Enclosure, Gowlanes, Co. Kerry
Co. Kerry |
Enclosures
In a Coillte forestry property at Gowlanes East in County Kerry, nine small circular enclosures sit quietly in the landscape, grouped close enough together to suggest they were never accidental.
What makes the cluster unusual is precisely its repetition: nine structures, all of broadly the same form, dispersed across a stretch of ground roughly 200 metres long, each one a modest ring of boulders or a low bank of peat enclosing a circular platform, with a shallow external fosse, the term for a ditch or depression running around the outside edge.
These are known as Fionnán enclosures, a type of small, low-lying ringwork found in parts of Ireland, typically averaging around six metres in diameter.

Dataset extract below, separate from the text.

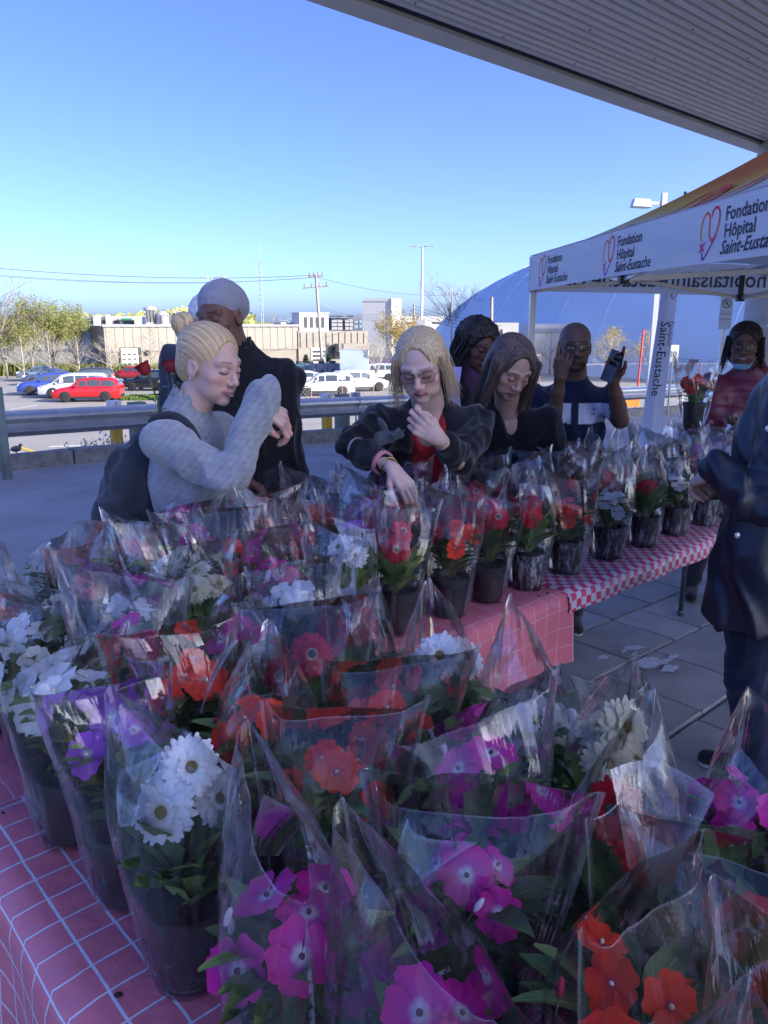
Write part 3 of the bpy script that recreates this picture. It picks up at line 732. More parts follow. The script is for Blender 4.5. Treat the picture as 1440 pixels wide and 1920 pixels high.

The examples at Gowlanes East follow that pattern closely, and their morphological consistency across the group is striking: each one is similar enough to the others that they read almost as a set, suggesting either a single episode of construction or a sustained tradition of building in the same manner across the same patch of ground. Whether they served a domestic, agricultural, or ritual purpose is not recorded here, and the archaeology of such enclosures more broadly does not always yield easy answers. Their modest scale, combined with the peat banks that define some of them, points to a landscape that has been worked and shaped over a long period, though by whom and in what era remains an open question for this particular site.